Farmers Weekly’s new column, Eating the Elephant, will be written each week by one of four millennial farmers and agri-professionals with progressive views on farming. Brought together via the Nuffield farming scholarship programme, they are parents of young children and come from a range of backgrounds, from the New Zealand Army to start-up life in San Francisco, agri-consultancy and urban communications. 

They describe themselves as having skin in the game in the form of their family farming businesses, and feel that pro-change, progressive perspectives are missing from the sector dialogue. They want to see positive changes happen further and faster, and are open to big ideas and experimentation to meet entrenched challenges.

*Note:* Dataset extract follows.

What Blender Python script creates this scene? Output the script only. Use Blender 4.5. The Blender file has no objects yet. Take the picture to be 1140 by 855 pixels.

Our farmhouse looks onto a hill. It’s steep, but gives way to a gentler roll at the bottom with some decent feed for our Angus herd. 

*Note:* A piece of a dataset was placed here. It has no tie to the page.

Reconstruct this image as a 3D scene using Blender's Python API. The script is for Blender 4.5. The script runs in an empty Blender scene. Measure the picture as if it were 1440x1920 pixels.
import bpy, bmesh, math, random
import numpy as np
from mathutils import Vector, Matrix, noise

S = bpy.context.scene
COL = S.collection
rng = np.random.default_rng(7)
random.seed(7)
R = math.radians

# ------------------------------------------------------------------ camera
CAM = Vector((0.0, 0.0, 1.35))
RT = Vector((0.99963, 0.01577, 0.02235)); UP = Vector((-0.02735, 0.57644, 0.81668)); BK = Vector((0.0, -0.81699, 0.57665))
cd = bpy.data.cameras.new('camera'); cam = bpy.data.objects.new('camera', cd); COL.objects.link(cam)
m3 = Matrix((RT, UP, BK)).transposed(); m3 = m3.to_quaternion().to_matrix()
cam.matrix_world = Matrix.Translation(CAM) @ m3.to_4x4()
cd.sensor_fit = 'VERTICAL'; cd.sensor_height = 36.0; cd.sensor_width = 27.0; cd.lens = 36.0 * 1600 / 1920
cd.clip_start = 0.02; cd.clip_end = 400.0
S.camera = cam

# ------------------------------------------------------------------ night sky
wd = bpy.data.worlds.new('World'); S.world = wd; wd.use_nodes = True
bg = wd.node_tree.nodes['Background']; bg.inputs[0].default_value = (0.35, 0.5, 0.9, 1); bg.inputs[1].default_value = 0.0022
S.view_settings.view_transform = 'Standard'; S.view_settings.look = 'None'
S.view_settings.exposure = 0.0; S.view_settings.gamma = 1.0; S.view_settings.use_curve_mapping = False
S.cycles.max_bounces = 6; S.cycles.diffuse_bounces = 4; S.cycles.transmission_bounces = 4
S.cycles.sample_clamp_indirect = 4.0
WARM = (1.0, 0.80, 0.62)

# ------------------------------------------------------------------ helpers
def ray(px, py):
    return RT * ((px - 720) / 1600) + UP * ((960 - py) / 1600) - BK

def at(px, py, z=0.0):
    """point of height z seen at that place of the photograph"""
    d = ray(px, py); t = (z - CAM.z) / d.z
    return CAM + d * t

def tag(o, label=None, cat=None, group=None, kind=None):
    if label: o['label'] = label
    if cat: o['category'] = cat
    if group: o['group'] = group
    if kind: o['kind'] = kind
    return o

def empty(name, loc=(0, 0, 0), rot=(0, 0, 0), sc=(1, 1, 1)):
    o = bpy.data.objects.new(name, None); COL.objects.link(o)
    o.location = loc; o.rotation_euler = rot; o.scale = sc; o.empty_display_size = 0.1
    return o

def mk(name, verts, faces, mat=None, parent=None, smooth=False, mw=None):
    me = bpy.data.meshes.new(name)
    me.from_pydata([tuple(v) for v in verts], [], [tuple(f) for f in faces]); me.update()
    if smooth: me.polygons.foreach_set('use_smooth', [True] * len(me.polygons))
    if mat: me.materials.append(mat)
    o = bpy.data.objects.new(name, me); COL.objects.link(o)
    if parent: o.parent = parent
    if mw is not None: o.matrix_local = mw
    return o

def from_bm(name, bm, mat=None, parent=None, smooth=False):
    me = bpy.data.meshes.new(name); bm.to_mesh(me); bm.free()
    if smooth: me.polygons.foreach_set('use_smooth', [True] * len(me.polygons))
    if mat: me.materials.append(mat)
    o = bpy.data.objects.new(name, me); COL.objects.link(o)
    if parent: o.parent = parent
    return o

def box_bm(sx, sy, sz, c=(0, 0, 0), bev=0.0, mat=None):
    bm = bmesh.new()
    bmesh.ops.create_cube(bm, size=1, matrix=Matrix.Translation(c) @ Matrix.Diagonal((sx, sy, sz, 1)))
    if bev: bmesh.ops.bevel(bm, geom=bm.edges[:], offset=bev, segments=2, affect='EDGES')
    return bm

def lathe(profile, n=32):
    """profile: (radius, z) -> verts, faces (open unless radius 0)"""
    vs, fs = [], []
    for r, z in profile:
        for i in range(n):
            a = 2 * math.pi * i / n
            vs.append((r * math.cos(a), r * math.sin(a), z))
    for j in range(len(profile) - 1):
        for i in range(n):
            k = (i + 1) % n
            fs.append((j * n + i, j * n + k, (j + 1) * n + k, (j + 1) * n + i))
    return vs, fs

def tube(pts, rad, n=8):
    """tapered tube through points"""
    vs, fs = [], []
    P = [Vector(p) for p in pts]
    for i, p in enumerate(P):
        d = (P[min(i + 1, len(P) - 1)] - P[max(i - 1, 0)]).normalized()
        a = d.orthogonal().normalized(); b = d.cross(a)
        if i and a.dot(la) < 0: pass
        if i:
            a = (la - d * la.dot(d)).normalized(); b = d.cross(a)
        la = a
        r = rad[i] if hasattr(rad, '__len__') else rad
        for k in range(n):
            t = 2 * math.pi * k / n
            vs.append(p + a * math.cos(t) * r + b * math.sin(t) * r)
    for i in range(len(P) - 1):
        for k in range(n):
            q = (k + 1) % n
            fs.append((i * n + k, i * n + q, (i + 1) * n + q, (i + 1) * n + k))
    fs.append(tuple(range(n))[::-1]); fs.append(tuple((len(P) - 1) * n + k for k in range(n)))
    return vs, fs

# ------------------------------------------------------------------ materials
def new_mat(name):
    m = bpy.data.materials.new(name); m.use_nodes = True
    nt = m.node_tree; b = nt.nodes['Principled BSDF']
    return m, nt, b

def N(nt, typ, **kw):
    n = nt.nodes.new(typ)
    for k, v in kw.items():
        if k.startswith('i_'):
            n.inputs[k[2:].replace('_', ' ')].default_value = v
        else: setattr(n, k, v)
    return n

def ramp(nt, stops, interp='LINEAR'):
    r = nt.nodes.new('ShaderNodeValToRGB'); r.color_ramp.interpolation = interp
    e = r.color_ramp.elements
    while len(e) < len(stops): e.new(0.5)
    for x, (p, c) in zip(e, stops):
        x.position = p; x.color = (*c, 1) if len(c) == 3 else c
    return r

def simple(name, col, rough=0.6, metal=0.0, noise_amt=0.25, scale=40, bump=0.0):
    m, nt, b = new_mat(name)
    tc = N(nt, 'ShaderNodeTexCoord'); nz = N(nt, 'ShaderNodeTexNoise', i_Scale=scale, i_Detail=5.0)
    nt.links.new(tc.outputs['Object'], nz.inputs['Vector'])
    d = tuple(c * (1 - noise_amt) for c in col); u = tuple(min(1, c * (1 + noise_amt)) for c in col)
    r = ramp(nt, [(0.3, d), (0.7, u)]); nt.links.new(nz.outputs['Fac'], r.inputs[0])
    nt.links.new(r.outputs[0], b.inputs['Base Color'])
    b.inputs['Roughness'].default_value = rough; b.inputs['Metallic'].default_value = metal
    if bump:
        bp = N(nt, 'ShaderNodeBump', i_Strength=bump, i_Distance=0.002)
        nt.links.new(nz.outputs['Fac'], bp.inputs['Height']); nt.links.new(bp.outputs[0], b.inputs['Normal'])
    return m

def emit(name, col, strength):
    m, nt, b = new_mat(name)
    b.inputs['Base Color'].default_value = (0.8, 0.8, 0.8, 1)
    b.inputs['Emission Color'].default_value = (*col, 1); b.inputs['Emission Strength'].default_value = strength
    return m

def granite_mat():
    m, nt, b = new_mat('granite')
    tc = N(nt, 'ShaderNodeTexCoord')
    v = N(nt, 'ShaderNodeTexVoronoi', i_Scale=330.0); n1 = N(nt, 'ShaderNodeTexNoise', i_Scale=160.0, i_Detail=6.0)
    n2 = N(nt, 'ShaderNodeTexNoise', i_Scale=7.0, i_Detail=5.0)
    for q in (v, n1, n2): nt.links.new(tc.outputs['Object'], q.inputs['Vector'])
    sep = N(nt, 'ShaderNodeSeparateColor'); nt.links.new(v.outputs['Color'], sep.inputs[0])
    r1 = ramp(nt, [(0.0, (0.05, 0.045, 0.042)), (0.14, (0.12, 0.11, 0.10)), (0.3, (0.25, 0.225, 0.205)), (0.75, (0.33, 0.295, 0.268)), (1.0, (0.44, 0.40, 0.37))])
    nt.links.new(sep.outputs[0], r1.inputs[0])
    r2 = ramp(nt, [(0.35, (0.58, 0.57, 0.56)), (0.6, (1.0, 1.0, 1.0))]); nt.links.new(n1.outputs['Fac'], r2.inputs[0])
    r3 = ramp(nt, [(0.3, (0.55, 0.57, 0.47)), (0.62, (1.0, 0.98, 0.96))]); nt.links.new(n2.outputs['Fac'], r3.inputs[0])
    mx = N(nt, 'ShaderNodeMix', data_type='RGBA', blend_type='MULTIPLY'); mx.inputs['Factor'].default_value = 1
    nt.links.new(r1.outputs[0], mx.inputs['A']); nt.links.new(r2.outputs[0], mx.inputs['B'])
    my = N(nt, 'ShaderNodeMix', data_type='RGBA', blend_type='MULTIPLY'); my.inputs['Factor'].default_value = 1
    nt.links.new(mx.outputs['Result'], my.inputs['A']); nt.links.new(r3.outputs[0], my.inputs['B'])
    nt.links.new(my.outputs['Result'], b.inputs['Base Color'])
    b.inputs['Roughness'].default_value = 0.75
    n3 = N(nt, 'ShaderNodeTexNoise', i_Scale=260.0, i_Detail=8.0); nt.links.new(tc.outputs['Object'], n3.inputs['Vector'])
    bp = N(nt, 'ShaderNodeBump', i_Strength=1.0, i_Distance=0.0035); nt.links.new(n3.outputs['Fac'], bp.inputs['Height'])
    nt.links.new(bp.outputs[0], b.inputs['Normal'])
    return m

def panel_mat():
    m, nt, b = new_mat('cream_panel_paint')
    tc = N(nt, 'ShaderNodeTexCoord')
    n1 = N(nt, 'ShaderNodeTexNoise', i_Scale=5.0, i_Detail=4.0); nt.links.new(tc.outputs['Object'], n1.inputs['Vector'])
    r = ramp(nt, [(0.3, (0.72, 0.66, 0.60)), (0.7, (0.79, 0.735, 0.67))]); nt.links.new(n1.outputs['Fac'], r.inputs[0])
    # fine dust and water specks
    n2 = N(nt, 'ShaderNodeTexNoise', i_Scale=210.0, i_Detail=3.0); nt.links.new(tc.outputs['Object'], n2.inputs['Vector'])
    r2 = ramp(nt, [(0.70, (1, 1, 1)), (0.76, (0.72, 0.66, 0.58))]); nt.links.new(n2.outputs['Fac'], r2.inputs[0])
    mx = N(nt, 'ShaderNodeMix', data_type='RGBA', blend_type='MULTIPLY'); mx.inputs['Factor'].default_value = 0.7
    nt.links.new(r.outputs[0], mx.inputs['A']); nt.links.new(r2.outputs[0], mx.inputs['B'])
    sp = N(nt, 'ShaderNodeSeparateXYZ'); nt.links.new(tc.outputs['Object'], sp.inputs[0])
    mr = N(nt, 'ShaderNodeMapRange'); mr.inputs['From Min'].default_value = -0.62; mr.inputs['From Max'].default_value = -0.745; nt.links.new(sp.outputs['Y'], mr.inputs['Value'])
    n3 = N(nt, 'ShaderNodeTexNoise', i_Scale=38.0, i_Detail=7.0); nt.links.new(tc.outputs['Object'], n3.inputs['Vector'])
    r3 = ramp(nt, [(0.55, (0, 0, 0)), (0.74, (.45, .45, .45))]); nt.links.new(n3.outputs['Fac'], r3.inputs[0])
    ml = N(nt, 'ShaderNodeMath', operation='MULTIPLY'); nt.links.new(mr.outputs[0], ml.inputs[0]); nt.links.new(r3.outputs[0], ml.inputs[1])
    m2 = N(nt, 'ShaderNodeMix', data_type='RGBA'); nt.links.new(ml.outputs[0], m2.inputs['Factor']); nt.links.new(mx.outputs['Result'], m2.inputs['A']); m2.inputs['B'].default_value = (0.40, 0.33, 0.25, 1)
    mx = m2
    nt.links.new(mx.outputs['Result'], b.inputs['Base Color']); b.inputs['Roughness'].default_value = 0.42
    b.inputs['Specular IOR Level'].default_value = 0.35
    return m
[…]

I’ve spent dozens of hours, maybe hundreds, looking at that hill and getting angry. Like countless other hills around New Zealand, it is cut by cattle tracks. Slowly but surely, our animals have pressed and packed down the soil. One day the hill will slip. Then nothing but moss will grow there, clinging to the bedrock. 

I don’t want to leave a hill like that to my daughter or nephew. 

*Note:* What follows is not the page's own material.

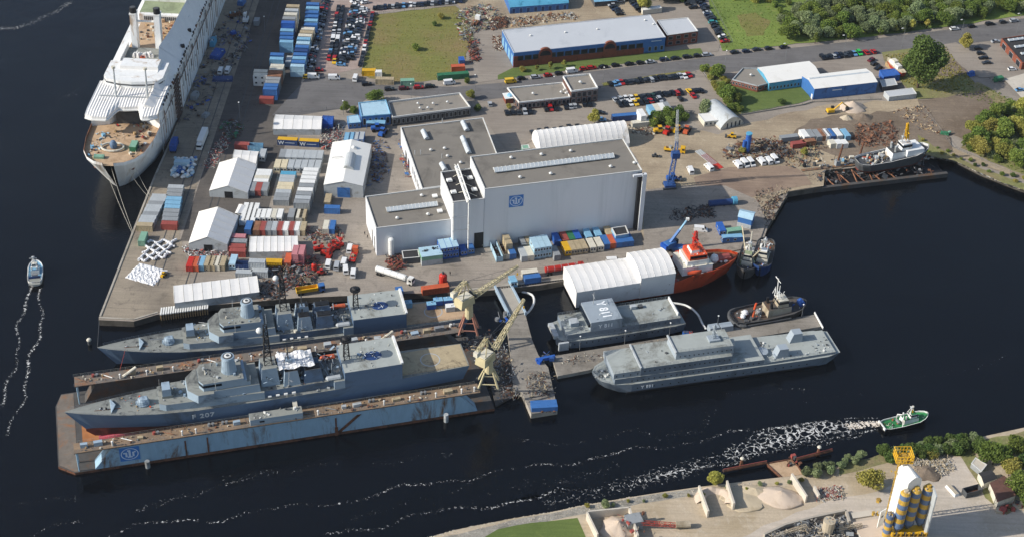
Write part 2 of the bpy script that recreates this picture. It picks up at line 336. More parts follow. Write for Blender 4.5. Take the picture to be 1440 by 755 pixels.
# quay apron, roads, lots
sheet('pavement',[g(140.5,447.5),g(188,449.5),g(222,439.5),g(262,433),g(268,380),g(252,330),(-126,545),(-126,700),(-142,700),g(217,254)],zz(),'g_apron')
sheet('pavement',[(-126,480),(-96,480),(-96,700),(-126,700)],zz(),'g_yarddark')
sheet('road',gl([(383,162),(440,100),(470,108),(560,120),(640,122),(700,117),(860,97),(1000,80),(1200,58),(1330,42),(1440,26),(1560,14),(1575,34),(1440,53),(1330,64),(1200,83),(1000,107),(860,124),(700,141),(680,142),(560,133),(520,136),(500,150),(420,162)]),zz(),'g_road')
sheet('pavement',rough(gl([(436,100),(455,-25),(560,-28),(548,12),(527,18),(520,20),(505,96),(470,104)]),.4,6),zz(),'g_gravelpink')
sheet('pavement',gl([(527,18),(548,-8),(640,-22),(660,-6),(640,3)]),zz(),'g_gravelpink')
sheet('grass',rough(gl([(508,104),(525,21),(640,8),(660,30),(668,60),(655,75),(650,98),(645,112),(560,116),(520,110)]),.8,5),zz(),'g_field')
sheet('pavement',gl([(664,118),(668,40),(640,-6),(760,-20),(880,-20),(1000,-20),(1016,50),(1010,72),(985,75),(940,60),(730,82),(722,95),(700,112)]),zz(),'g_paving')
sheet('pavement',rough(gl([(640,2),(716,-6),(800,-12),(905,-8),(914,20),(706,42),(700,36),(668,42)]),1.,5),zz(),'g_dirt')
sheet('grass',rough(gl([(700,106),(720,96),(860,79),(985,68),(990,77),(860,92),(700,112)]),.3,4),zz(),'g_lawn')
sheet('grass',rough(gl([(846,117),(965,99),(972,104),(850,123)]),.3,4),zz(),'g_field')
sheet('pavement',gl([(845,122),(965,103),(985,98),(1028,158),(1010,166),(930,152),(845,178),(842,140)]),zz(),'g_paving')
sheet('pavement',gl([(690,140),(780,130),(850,124),(848,178),(770,187),(715,215),(680,166),(664,150)]),zz(),'g_paving')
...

The cold fact is that our animals shouldn’t be on that hill, or the other 60% of our rolling-to-steep Kaipara farm. The other cold fact is that our beef-raising business survives on that marginal land. 

It’s hard to acknowledge this, but we’re running a business model that is slowly eroding the natural productivity of our land. 

Three years ago, we decided to start to change that business model. We would still be beef farmers, but we’d become foresters, poultry-keepers, orchardists, bee-keepers and carbon sequesters too. We would try to let individual hills, flats and gullies tell us what production systems to lay on top of them. 

To pay for all this, we would create our own farm brand and sell direct to customers – adding product marketers, social media content creators and supply chain managers to the new job description list too. 

We would hire an ecological consultant. I describe his job as being the voice of the land and soil, always advocating for what this flat or that hill wants us to plant or run there for intergenerational productivity. This was a new perspective on our farm for us. Often it was hard to hear – because it made us feel guilty, dumb or overwhelmed by how much work was ahead. 

It’s a few years in now, and we’re getting there. Marginal blocks are being retired, the first syntropic tree rows are in and the flats are slowly being resown with multi-species mixes. Having some communications experience, business skills and off-farm capital in the family has helped a lot.  

But the heart of my family’s farming story isn’t about ecology, diverse production, brands or business models. That’s just the outcome. Our story is actually about three people in our family, and how transformative change demands something from each of them.   

My dad is a 68-year-old stockman. He’s worked with animals all his life. He primarily sees the farm as a grass-growing engine that enables him to continuously improve the quality of our cattle. 

Then there’s my sister and brother in-law. They chose to move to the farm from sales and marketing jobs in the city, put their shoulder to the wheel and do the hard graft to make the change happen. 

They came in with no preconceptions about what the farm is or should do. They love the stock, but are also the driving force behind the syntropic tree rows, native restoration, honey and the farm brand. 

The changes they are driving are sometimes hard for Dad. There is an argument over most new fence lines – him to keep more grass, them to retire into it some kind of forestry. He sees these new ideas about holistic farming, retiring land and diversifying production as a quiet threat to his beloved herd. 

This push and pull between the forces of tradition and transformation can be tiring and painful at times. To keep working well together and the farm moving forward, the process constantly demands something from all involved. 

From Dad, the change demands that he questions some long-held beliefs. Like taking seriously our concerns about a rapidly changing climate, or that the cattle tracks he has looked at for 20-plus years represent something wrong with the way we’re farming. That’s not easy. 

From the newcomers, the change demands an openness to compromise on the speed and scale of the transformation, and a willingness to shut up and really listen sometimes. That’s also not easy. 

In watching this messy process of change happening in our family and on our farm, I can’t help but see a wider food and fibre sector grappling with the same contest between tradition and transformation. 

I think there are two lessons to take from my family’s story. First, our big change is only happening because of the drive, creativity and open-mindedness of new people. We simply wouldn’t be moving forward without them. Second, we’re lucky to have an existing leader who continues to give those new people support, time and resources to experiment and redefine the farm – even when he finds the new way hard to accept at times.